Questo profondo cambiamento culturale e politico è stato possibile
grazie alla combinazione di quattro trasformazioni strutturali: la mercificazione della vita
(tutto è stato ridotto a merce: semi, acqua, trasporti pubblici,
conoscenza, salute, abitazione, piante, animali, geni umani …); la privatizzazione di tutti i beni e servizi
(nulla è sfuggito a questo processo, compresa la moneta, che ha cessato
di essere un simbolo per eccellenza della sovranità delle nazioni e
degli Stati); la liberalizzazione e deregolamentazione di tutte le attività economiche in nome di una governance libera tra i detentori di interessi (i famosi “stakeholders“) e, infine, la finanziarizzazione dell’economia
che ha sottoposto le principali decisioni sull’allocazione e l’utilizzo
delle risorse disponibili alle logiche finanziarie di produttività ed
efficienza a breve termine. Gli stessi esseri umani sono stati ridotti a
“risorse umane” per essere così sfruttati al massimo della loro resa
economica, nonostante e al di là dei diritti umani.

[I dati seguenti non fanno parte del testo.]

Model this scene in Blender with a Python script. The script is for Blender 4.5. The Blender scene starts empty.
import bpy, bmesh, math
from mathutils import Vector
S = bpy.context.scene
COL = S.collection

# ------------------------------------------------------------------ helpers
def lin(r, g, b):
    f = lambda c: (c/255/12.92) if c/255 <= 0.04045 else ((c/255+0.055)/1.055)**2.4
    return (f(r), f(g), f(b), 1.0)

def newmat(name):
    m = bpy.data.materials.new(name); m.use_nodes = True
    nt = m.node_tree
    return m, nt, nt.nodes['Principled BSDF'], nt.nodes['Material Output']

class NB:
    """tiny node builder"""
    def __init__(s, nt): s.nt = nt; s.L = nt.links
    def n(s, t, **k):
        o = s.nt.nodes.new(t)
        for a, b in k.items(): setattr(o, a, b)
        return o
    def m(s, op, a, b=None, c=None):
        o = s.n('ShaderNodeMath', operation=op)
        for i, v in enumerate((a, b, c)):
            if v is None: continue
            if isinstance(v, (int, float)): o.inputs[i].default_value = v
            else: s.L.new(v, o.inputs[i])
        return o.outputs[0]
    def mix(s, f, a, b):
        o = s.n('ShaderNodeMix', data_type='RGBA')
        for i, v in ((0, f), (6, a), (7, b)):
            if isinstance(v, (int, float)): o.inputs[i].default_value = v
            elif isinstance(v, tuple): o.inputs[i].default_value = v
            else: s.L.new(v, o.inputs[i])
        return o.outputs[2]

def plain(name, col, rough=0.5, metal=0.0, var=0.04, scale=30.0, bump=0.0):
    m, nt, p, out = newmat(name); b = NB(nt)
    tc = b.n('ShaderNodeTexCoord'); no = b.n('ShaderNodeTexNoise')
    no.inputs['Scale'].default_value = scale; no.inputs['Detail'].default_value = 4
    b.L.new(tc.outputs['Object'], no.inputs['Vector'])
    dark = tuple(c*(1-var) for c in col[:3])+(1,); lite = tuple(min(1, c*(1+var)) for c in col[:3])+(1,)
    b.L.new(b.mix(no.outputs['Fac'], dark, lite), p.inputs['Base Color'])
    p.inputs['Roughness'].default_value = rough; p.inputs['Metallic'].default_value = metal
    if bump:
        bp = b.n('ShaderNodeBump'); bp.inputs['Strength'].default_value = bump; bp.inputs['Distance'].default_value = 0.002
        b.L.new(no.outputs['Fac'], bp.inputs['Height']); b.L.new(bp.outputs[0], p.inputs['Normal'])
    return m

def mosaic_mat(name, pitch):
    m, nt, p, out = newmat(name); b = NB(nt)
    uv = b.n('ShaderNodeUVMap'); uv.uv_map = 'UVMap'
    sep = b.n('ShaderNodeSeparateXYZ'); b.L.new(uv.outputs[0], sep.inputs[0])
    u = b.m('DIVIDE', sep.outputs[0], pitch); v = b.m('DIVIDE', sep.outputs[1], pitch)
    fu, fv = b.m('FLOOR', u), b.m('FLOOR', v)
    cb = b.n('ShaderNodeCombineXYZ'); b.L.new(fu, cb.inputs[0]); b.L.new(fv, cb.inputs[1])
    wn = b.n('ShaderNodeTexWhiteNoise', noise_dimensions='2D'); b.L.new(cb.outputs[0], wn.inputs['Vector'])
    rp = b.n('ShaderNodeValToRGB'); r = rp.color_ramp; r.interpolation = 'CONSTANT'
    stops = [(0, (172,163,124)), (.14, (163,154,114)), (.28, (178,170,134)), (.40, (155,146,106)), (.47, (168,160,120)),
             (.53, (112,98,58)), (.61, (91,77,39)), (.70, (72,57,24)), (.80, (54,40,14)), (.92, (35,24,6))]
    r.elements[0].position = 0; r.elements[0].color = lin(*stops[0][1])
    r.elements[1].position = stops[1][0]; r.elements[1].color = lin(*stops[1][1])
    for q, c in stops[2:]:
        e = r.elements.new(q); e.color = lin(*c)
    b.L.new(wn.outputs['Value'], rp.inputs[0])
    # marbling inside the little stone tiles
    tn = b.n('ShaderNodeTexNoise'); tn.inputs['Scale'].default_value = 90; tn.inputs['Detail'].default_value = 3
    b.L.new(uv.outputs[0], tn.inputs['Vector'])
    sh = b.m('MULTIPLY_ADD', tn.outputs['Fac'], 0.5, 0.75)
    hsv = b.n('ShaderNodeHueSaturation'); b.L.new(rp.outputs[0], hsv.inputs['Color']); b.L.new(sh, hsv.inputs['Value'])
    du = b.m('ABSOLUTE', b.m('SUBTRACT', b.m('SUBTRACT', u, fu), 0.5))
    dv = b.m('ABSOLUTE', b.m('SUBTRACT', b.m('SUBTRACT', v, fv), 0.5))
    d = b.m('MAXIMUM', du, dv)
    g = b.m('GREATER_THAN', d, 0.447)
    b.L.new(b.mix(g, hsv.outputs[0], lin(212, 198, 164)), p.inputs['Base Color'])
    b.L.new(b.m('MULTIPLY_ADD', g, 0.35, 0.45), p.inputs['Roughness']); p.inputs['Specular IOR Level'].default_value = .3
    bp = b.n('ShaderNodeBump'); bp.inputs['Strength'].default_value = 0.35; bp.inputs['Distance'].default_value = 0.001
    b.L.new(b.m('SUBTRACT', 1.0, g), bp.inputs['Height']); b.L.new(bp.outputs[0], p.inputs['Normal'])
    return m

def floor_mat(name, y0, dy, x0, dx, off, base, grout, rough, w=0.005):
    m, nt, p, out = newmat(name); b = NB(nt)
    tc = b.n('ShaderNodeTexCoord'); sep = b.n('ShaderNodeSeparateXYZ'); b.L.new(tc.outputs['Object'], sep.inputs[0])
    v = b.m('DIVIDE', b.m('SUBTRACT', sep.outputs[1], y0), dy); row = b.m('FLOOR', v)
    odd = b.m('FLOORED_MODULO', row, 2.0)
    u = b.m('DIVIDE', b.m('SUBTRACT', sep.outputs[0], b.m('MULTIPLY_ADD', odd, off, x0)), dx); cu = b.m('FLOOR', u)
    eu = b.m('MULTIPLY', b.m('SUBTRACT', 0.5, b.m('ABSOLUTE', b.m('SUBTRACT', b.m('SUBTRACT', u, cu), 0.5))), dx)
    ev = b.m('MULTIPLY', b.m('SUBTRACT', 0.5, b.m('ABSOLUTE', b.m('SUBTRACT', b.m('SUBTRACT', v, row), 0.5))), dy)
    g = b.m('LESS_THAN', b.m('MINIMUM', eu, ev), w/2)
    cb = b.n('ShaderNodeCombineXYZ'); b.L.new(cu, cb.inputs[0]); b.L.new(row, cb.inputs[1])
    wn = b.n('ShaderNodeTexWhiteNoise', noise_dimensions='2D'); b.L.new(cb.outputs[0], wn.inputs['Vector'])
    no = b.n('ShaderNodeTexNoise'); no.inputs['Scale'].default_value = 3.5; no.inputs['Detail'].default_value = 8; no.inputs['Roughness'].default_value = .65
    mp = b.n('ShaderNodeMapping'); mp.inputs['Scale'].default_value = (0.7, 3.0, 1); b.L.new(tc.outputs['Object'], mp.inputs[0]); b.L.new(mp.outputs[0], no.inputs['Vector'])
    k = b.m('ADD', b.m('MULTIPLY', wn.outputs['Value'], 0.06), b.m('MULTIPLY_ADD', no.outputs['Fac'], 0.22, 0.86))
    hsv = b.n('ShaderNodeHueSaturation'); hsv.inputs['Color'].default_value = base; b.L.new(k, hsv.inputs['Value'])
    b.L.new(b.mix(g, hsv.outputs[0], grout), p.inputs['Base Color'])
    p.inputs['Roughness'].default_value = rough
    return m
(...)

Di conseguenza, non esistono più dei beni comuni e dei servizi comuni reali e neppure dei veri e propri beni pubblici. Nel 1980,
la Corte Suprema degli Stati Uniti ha legalizzato la brevettabilità
degli esseri viventi a scopo privato e di lucro. La brevettabilità degli
algoritmi (Intelligenza Artificiale) è diventata una pratica comune
negli anni ‘90. Il settore privato ha così ottenuto il riconoscimento di
oltre 50.000 brevetti sulla vita. Idem nel campo dell’IA. Nel 1992,
in occasione della Conferenza internazionale sull’acqua di Dublino in
preparazione del primo Vertice della Terra di Rio de Janeiro, la
risoluzione finale ha affermato che l’acqua non deve più essere
considerata un bene sociale, un bene comune, ma un bene economico privato, soggetto alle regole dell’economia di mercato. La
sete di acqua per la vita umana ha lasciato il posto alla sete di acqua
per le attività economiche per la competitività e il profitto. Peggio ancora, nel 2002,
in occasione del Secondo Vertice della Terra di Johannesburg, è stato
dichiarato che alla natura dovrebbe essere dato un valore monetario
calcolando i costi e i benefici dei servizi “ambientali” forniti dalla
natura. La monetizzazione della natura (nature pricing, nature banking)
e la brevettabilità degli esseri viventi hanno ucciso ogni forma di
economia del bene comune, dei beni pubblici, dell’economia sociale e
solidale al di fuori dei microprogetti.